Having only committed to doing one proper budget each year in the autumn, the spring statement was meant to be a low-key affair.
However, a turbulent economic climate since October means the OBR is widely expected to downgrade its growth forecasts for the UK while the government has borrowed more than previously expected.
This has wiped out the £9.9bn gap in her fiscal headroom Ms Reeves left herself at her budget last year – money she needs to make up if she wants to stick to her self-imposed fiscal rule that day-to-day spending must be funded through tax receipts, not debt, by 2029-30.
In a bid to fend off criticism, she will also announce an extra £2.2bn will be spent on defence over the next year to “deliver security for working people”.
The money is part of the government’s aim to hike defence spending to 2.5% of the UK’s economic output by 2027 – up from the 2.3% where it stands now.

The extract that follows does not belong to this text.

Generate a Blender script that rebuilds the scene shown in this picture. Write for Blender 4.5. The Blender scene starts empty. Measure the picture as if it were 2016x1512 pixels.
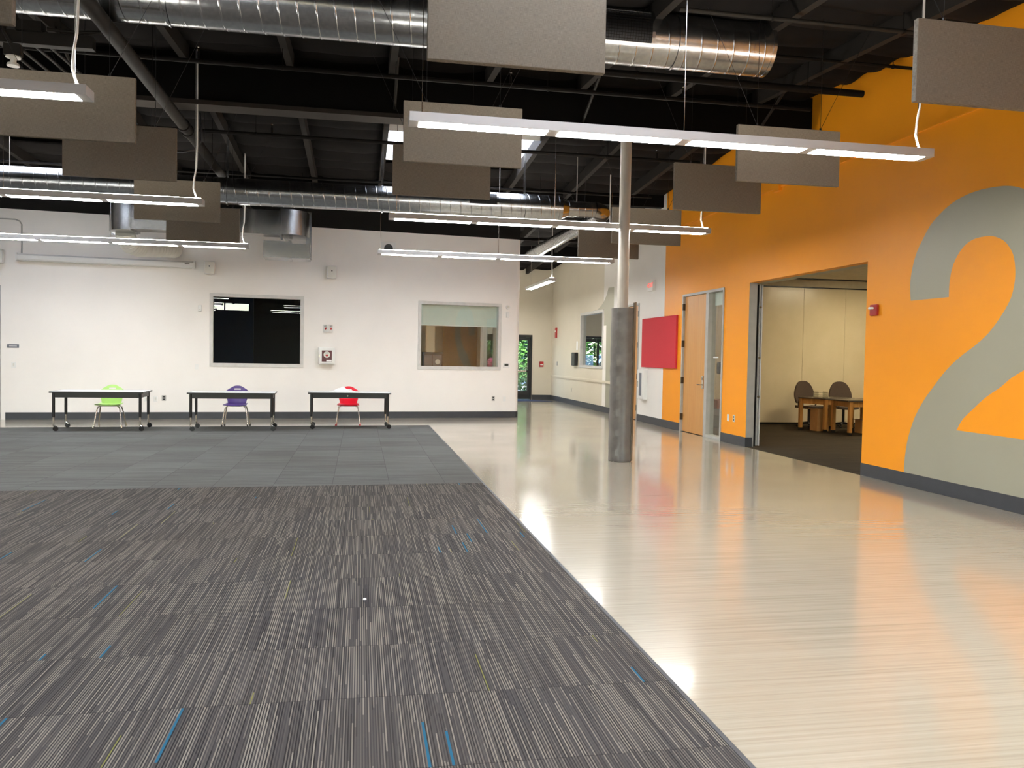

Ms Reeves will insist this plan, set out by the prime minister in February, was the “right decision” against the backdrop of global instability, saying it will put “an extra 6.4bn into the defence budget by 2027”.
“This increase in investment is not just about increasing our national security but increasing our economic security, too,” she will say.
The money is coming from reductions to the international aid budget and Treasury reserves, and will be used to invest in new technology, refurbish homes for military families and upgrade HM Naval Base Portsmouth.